WASHINGTON — Democratic senators made clear their hopes of blocking a rule that makes it easier for national banks to sell loans to third parties, but invalidating the measure in the tightly divided Senate could be an uphill battle.
At issue is the ability of banks to partner with nonbanks in loan transactions and still enjoy interest-rate flexibility. Under the Office of the Comptroller's rule finalized in October, a national bank is considered to the "true lender" if it is named as such in a loan agreement or it funds the loan.
Banks say the rule is necessary to provide legal clarity when they engage in loan sales across state lines.
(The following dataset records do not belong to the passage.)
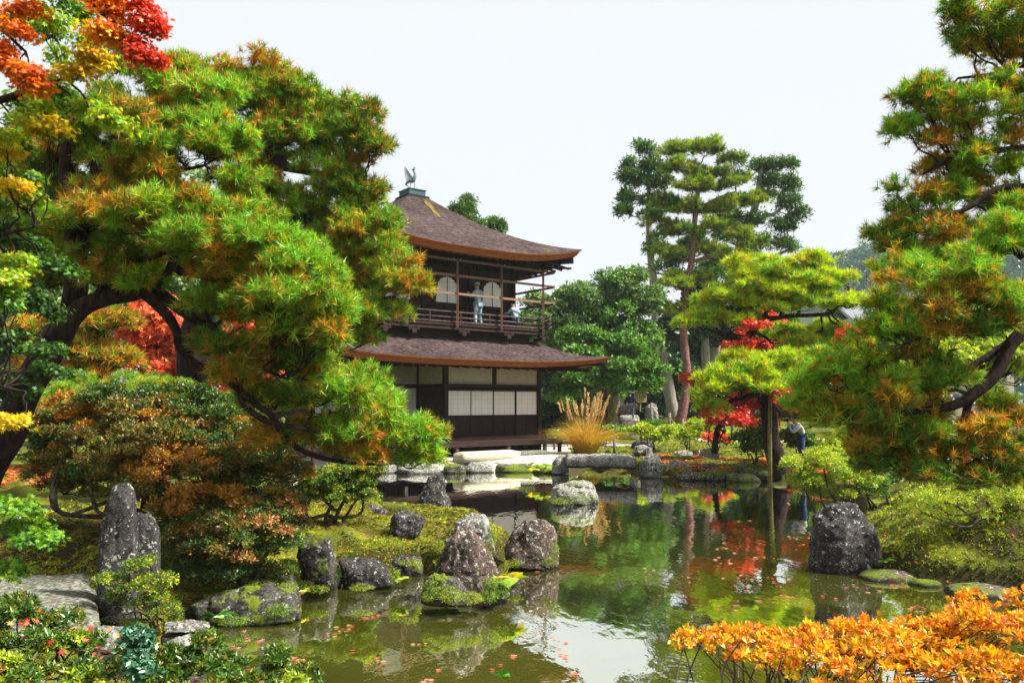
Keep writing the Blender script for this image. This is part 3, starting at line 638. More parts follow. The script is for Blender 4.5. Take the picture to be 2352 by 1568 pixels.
# moss streak growing down the upper roof from the cap
def on_roof(x, y, hx, ze, zt, ix, cx, cy, prof):
    r = max(abs(x - cx), abs(y - cy)); t = (hx - r) / (hx - ix); return ze + (zt - ze) * prof(t)
b = LB(); P = []
for i in range(17):
    t = i / 16; yy = 2.55 - t * 1.15; xx = .62 - t * .02; wd = .15 * math.sin(math.pi * (t * .85 + .12)) * (1 + .35 * math.sin(9 * t))
    z = on_roof(xx, yy, 4.92, 7.98, 10.85, .55, .45, 3.3, lambda t: .60 * t + .40 * t ** 1.9) + .012
    P += [(xx - wd, yy, z), (xx + wd, yy, z)]
b.add(P, [(2 * i, 2 * i + 2, 2 * i + 3, 2 * i + 1) for i in range(16)], True)
b.build('moss_streak', two_tone('yellow roof moss', (.07, .05, .03), (.19, .145, .03), 7, (1, 1, 1), .95, .05, .3, .01), up_roof)

# --- lower walls
FZ, TZ = 1.12, 3.72
def posts(xs, y, z0, z1, w=.16, parent=pav, name='post', mat=WOOD_DARK):
    for x in xs: b = LB(); b.span((x - w / 2, y - w / 2, z0), (x + w / 2, y + w / 2, z1)); b.build(name, mat, parent)
posts([0.0, 4.5], 0, GZ, TZ + .2, .17); posts([2.25], .0, 3.0, TZ + .2, .15); posts([-4.4, -2.2], 1.95, GZ, TZ + .2, .16); posts([0.0], 1.95, GZ, TZ + .2, .16)
posts([4.5, 4.5], 3.3, GZ, TZ + .2); posts([4.5, 0.0, -4.4], 6.6, GZ, TZ + .2); posts([-4.4], 4.2, GZ, TZ + .2)
def wallx(x0, x1, y, z0, z1, mat, name, th=.05): b = LB(); b.span((x0, y - th / 2, z0), (x1, y + th / 2, z1)); return b.build(name, mat)
def wally(y0, y1, x, z0, z1, mat, name, th=.05): b = LB(); b.span((x - th / 2, y0, z0), (x + th / 2, y1, z1)); return b.build(name, mat)
# front block
for x0, x1 in ((.085, 2.165), (2.335, 4.415)): wallx(x0, x1, .02, 3.12, TZ + .15, PLASTER, 'plaster_panel')
b = LB(); b.span((.085, -.095, 2.98), (4.415, .095, 3.12)); b.span((.085, -.09, 2.86), (4.415, .06, 2.93)); b.build('lintel', WOOD_DARK)
b = LB(); b.span((-.1, -.10, TZ + .1), (4.62, .10, TZ + .24)); b.build('head_beam', WOOD_DARK)
w4 = (4.415 - .085) / 4
for k in range(4):
    x0 = .085 + k * w4; dy = .0 if k in (0, 3) else .045
    s = LB(); s.span((x0 + .02, dy, 1.94), (x0 + w4 - .02, dy + .02, 2.86)); so = s.build('shoji_screen', SHOJI)
    f = LB(); f.span((x0, dy - .02, 1.13), (x0 + .022, dy + .035, 2.86)); f.span((x0 + w4 - .022, dy - .02, 1.13), (x0 + w4, dy + .035, 2.86)); f.span((x0 + .022, dy - .02, 1.90), (x0 + w4 - .022, dy + .035, 1.94))
    f.build('frame', WOOD_DARK, so)
    p = LB(); p.span((x0 + .022, dy + .005, 1.13), (x0 + w4 - .022, dy + .03, 1.90))
    for zz in (1.20, 1.42, 1.66, 1.86): p.span((x0 + .022, dy - .018, zz), (x0 + w4 - .022, dy + .004, zz + .022))
    p.span((x0 + w4 / 2 - .008, dy - .012, 1.15), (x0 + w4 / 2 + .008, dy + .003, 1.88)); p.build('board_panel', WOOD_DARK, so)
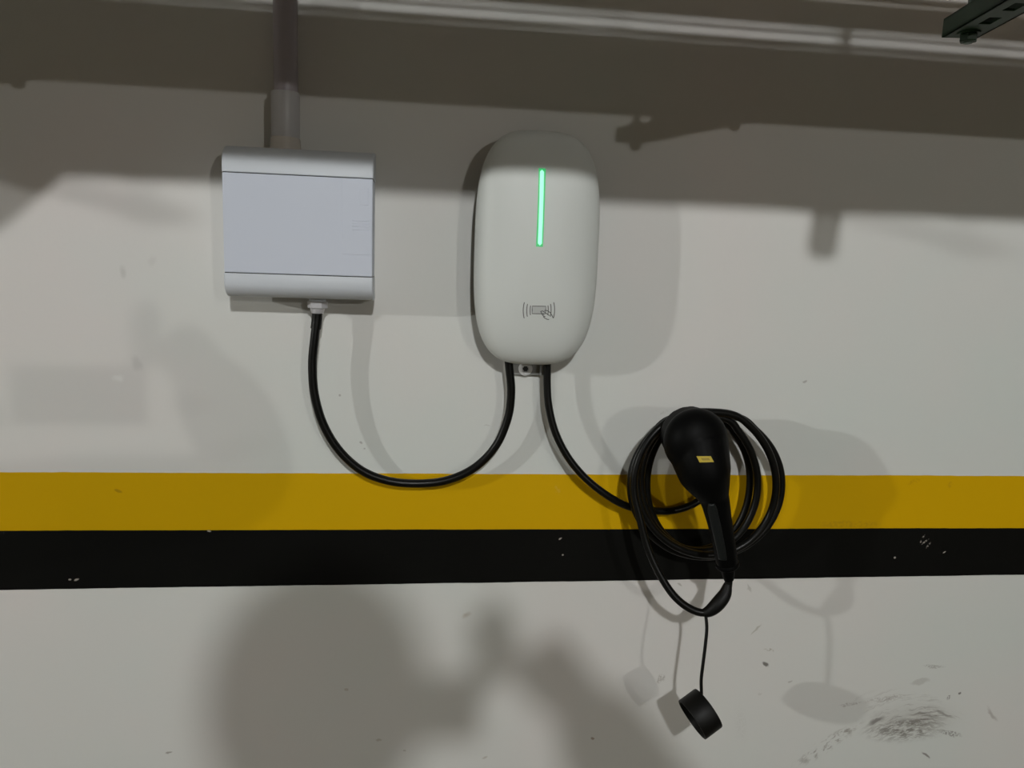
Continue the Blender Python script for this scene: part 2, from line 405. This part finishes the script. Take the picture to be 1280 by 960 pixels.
# ------------------------------------------------------------------ conduit
t = thing('conduit_pipe', 'grey vertical plastic conduit entering the top of the white distribution box', 'pipe', (-.2005, -.04, 1.6435))
b = bmesh.new(); cyl(b, (-.1995, -.037, 1.72), (-.1985, -.037, ZT), .0172, seg=32); link('pipe', b, M['pipe'], t)
b = bmesh.new(); axis_lathe(b, (-.2005, -.037, 1.672), (-.2003, -.037, 1.74), [(0, .012), (0, .0192), (.002, .0205), (.064, .0205), (.0662, .0196), (.0662, .012)], 32); link('coupling', b, M['coupling'], t)
b = bmesh.new(); axis_lathe(b, (-.2010, -.037, 1.6535), (-.2008, -.037, 1.7), [(0, .010), (0, .0232), (.004, .0232), (.008, .0222), (.018, .0215), (.0225, .0190), (.0225, .01)], 32); link('adapter', b, M['adapter'], t)

# ------------------------------------------------------------------ charger
CX, CZ, CA, CB = .1790, 1.5235, .0965, .1785
NEXP = 3.3
def outline(th, a, b, n=NEXP):
    c, s = math.cos(th), math.sin(th)
    return a * math.copysign(abs(c) ** (2 / n), c), b * math.copysign(abs(s) ** (2 / n), s)
def front_depth(x, z):
    s = ((abs(x - CX) / CA) ** NEXP + (abs(z - CZ) / CB) ** NEXP) ** (1 / NEXP)
    s = min(s, 1)
    return .052 + .028 * math.sqrt(max(0, 1 - s ** 12)) + .022 * (1 - s ** 2.4)
def shell(depths, seg=120):
    """rings of (scale, depth) from the back to the front centre"""
    bm = bmesh.new(); rings = []
    for sc, d in depths:
        if sc == 0: rings.append([bm.verts.new((CX, -d, CZ))]); continue
        rings.append([bm.verts.new((CX + q[0] * sc, -d, CZ + q[1] * sc)) for q in (outline(2 * math.pi * k / seg, CA, CB) for k in range(seg))])
    for A, B in zip(rings, rings[1:]):
        for k in range(seg):
            k2 = (k + 1) % seg
            if len(B) == 1: bm.faces.new((A[k], A[k2], B[0]))
            elif len(A) == 1: bm.faces.new((A[0], B[k], B[k2]))
            else: bm.faces.new((A[k], A[k2], B[k2], B[k]))
    return bm
t = thing('ev_charger', 'white rounded wall-mounted vehicle charger with a lit green light bar', 'charger', (CX, 0, CZ - CB))
link('back_shell', shell([(0, .012), (.90, .012), (.925, .016), (.955, .044), (.94, .0505), (0, .0505)]), M['back_grey'], t)
ds = [(.95, .0500), (.988, .0500), (1.0, .0515)]
for k in range(1, 26):
    s = 1 - (k / 26) ** 2.6 if k < 26 else 0
    s = max(s, 0)
    ds.append((s, .052 + .028 * math.sqrt(max(0, 1 - s ** 12)) + .022 * (1 - s ** 2.4)))
ds.append((0, .102))
fc = link('front_cover', shell([(0, .0505)] + ds), M['charger_white'], t)
# light bar: a slim lens let into the cover, lit core inside a green diffuser
def ribbon(pts, wdt, lift, th=.0006, closed=False):
    """printed line / thin strip following the cover's front surface; pts are (x,z)"""
    bm = bmesh.new(); P2 = [Vector((p[0], 0, p[1])) for p in pts]; n = len(P2); rows = []
    for i, p in enumerate(P2):
        a = P2[(i - 1) % n] if closed or i > 0 else p; c = P2[(i + 1) % n] if closed or i < n - 1 else p
        tt = (c - a).normalized(); nn = Vector((tt.z, 0, -tt.x))
        row = []
        for sgn in (-1, 1):
            q = p + nn * (wdt / 2 * sgn); y = -front_depth(q.x, q.z)
            row += [bm.verts.new((q.x, y - lift, q.z)), bm.verts.new((q.x, y + th, q.z))]
        rows.append(row)
    m = n if closed else n - 1
    for i in range(m):
        A, B = rows[i], rows[(i + 1) % n]
        bm.faces.new((A[0], A[2], B[2], B[0])); bm.faces.new((A[1], A[0], B[0], B[1])); bm.faces.new((A[2], A[3], B[3], B[2]))
    return bm
LX0, LZ0, LZ1 = .1762, 1.5300, 1.6400
halo = [(LX0 + .0008 * k / 30 - .0004, LZ0 - .002 + (LZ1 - LZ0 + .004) * k / 30) for k in range(31)]
lb = link('light_bar', ribbon(halo, .0105, .0005), M['ledhalo'], t)
core = [(LX0 + .0008 * k / 30 - .0004, LZ0 + (LZ1 - LZ0) * k / 30) for k in range(31)]
def rounded_strip(z0, z1, x, hw, lift):
    bm = bmesh.new(); rows = []
    for k in range(41):
        f = k / 40; z = z0 + (z1 - z0) * f; e = min(z - z0, z1 - z); wv = hw * math.sqrt(max(0, 1 - max(0, 1 - e / hw) ** 2)) if e < hw else hw
        wv = max(wv, .0002); row = []
        for c in (-1, -.6, 0, .6, 1):
            X = x + wv * c; row.append(bm.verts.new((X, -front_depth(X, z) - lift * (1 - .8 * c * c), z)))
        rows.append(row)
    for A, B in zip(rows, rows[1:]):
        for k in range(4): bm.faces.new((A[k], A[k + 1], B[k + 1], B[k]))
    return bm
link('light_core', rounded_strip(LZ0, LZ1, LX0, .0031, .0022), M['led'], lb)
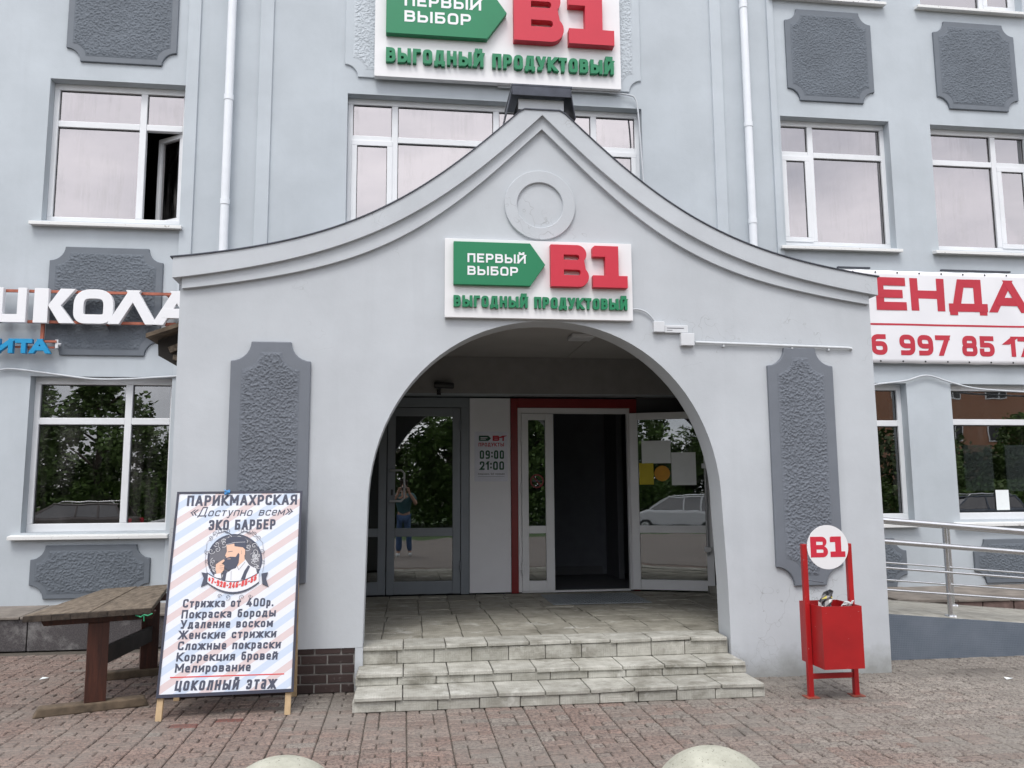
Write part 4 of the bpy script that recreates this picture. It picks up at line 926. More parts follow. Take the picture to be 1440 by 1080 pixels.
m = MB().use(blackpaint); e = .013
for a, b, c, d in ((-.004, e, -.004, BHt+.004), (BWd-e, BWd+.004, -.004, BHt+.004), (e, BWd-e, -.004, e+.006), (e, BWd-e, BHt-e, BHt+.004)): m.extr([(a, c), (b, c), (b, d), (a, d)], fB, -.016, .004)
m.build('edge_strip', None, ab)
for u in (.0, BWd-.055):
    m = MB(); m.extr([(u, -.158), (u+.042, -.158), (u+.042, 1.2), (u, 1.2)], fB, -.05, -.017); m.build('leg', woodlight, ab, .002)
    a = Vector(fB(u+.02, 1.46, -.04)); m = MB(); m.beam(a, (a.x, 6.905, 0), .042, .03); m.build('rear_leg', woodlight, ab, .002)
def bt(mb, s, X0, X1, Yb, Ht, org, t, **k):      # text measured in enlargements of the photograph (6x)
    ox, oy = org; a = bpx(ox+X0/6, oy+Yb[0]/6); b = bpx(ox+X1/6, oy+Yb[1]/6)
    sl = (b[1]-a[1])/(b[0]-a[0]); fn = lambda u, v, w_: fB(u, v+(u-a[0])*sl, w_)
    lettering(mb, s, a[0], b[0], a[1], Ht/6/FPX*6.75, t, fn, 0, .0012, **k)
A, B = (200, 680), (200, 830)
def line(*a, **k): m = MB().use(ink_m); bt(m, *a, **k); m.build('slate_lettering', None, pn)
line('ПАРИКМАХРСКАЯ', 375, 1305, (190, 178), 86, A, .2, gap=.14); line('ЭКО БАРБЕР', 558, 1122, (394, 385), 82, A, .2, gap=.14)
line('«Доступно всем»', 400, 1258, (278, 268), 76, A, .1, gap=.16, shear=.25, xh=.62)
for s, x0, x1, y0, y1 in (('Стрижка от 400р.', 340, 1105, 147, 135), ('Покраска бороды', 328, 1125, 240, 222), ('Удаление воском', 320, 1100, 325, 310), ('Женские стрижки', 303, 1128, 415, 398), ('Сложные покраски', 297, 1166, 507, 490), ('Коррекция бровей', 285, 1140, 602, 585), ('Мелирование', 273, 912, 697, 682)):
    line(s, x0, x1, (y0, y1), 64, B, .2, gap=.17, shear=.03)
line('цоколный этаж', 270, 1125, (850, 832), 88, B, .18, gap=.17, shear=.1, xh=.80)
m = MB().use(inkred); a, b = bpx(200+235/6, 830+737/6), bpx(200+1198/6, 830+706/6); m.extr([(a[0], a[1]-.004), (b[0], b[1]-.004), (b[0], b[1]+.004), (a[0], a[1]+.004)], fB, 0, .0012); m.build('red_rule', None, pn)
# printed barber vignette
def q6(*pts): return [bpx(200+x/6, 680+y/6) for x, y in pts]
m = MB(); L = [.0]
def flat(pts, mt): 
    L[0] += .00012; m.use(mt).extr(pts, fB, -.0005, L[0]+.0008)
def stroke(pts, wd, mt):
    P = [Vector(p) for p in q6(*pts)]; P = round_path([tuple(p) for p in P], .01); a, b = ribbon(P, wd, False); L[0] += .00006
    m.use(mt); n = len(a); V = [fB(p.x, p.y, L[0]+.0008) for p in a+b]; m.add(V, [(i, i+1, n+i+1, n+i) for i in range(n-1)])
ell = lambda cx, cy, rx, ry, n=40: [(cx+rx*math.cos(2*math.pi*k/n), cy+ry*math.sin(2*math.pi*k/n)) for k in range(n)]
flat(q6(*ell(782, 640, 232, 215)), ink_m); flat(q6(*ell(782, 640, 215, 200)), greyink)
rv = random.Random(3)
def spiral(cx, cy, r, a0, mt, wd=.0022, turns=1.4, sgn=1):
    stroke([(cx+r*(1-k/16)*math.cos(a0+sgn*turns*2*math.pi*k/14), cy+r*(1-k/16)*math.sin(a0+sgn*turns*2*math.pi*k/14)) for k in range(15)], wd, mt)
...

The "true lender" rule followed a previous measure from the OCC saying that when a national bank makes a loan in compliance with applicable laws at the time, it will be compliant when sold anywhere else.
But consumer advocates and many Democratic lawmakers say the rules enable nonbanks to engage in "rent-a-bank" schemes to evade state usury laws and overcharge customers.
"As we've heard, this new, so-called 'true lender' rule really just opens up the floodgates to rent-a-banks and predatory lending," said Sen. Chris Van Hollen, D-Md., at a Senate Banking Committee hearing on Wednesday.
Van Hollen introduced a resolution last month — accompanied by one in the House — that would nullify the true lender rule under the Congressional Review Act. The law allows Congress to overturn regulations by simple majority, with the president's backing, if lawmakers act within 60 legislative days of the rule being published.
"I do hope that Congress will muster the votes to overturn it," Van Hollen said.
But whether Democrats have the votes is unclear. Republicans largely oppose the measure and, in general, the Democrats' majority in the Senate relies on a tie-breaking vote from Vice President Kamala Harris. That means that if just one member of the Democratic caucus votes against the resolution, it will be harder to pass it.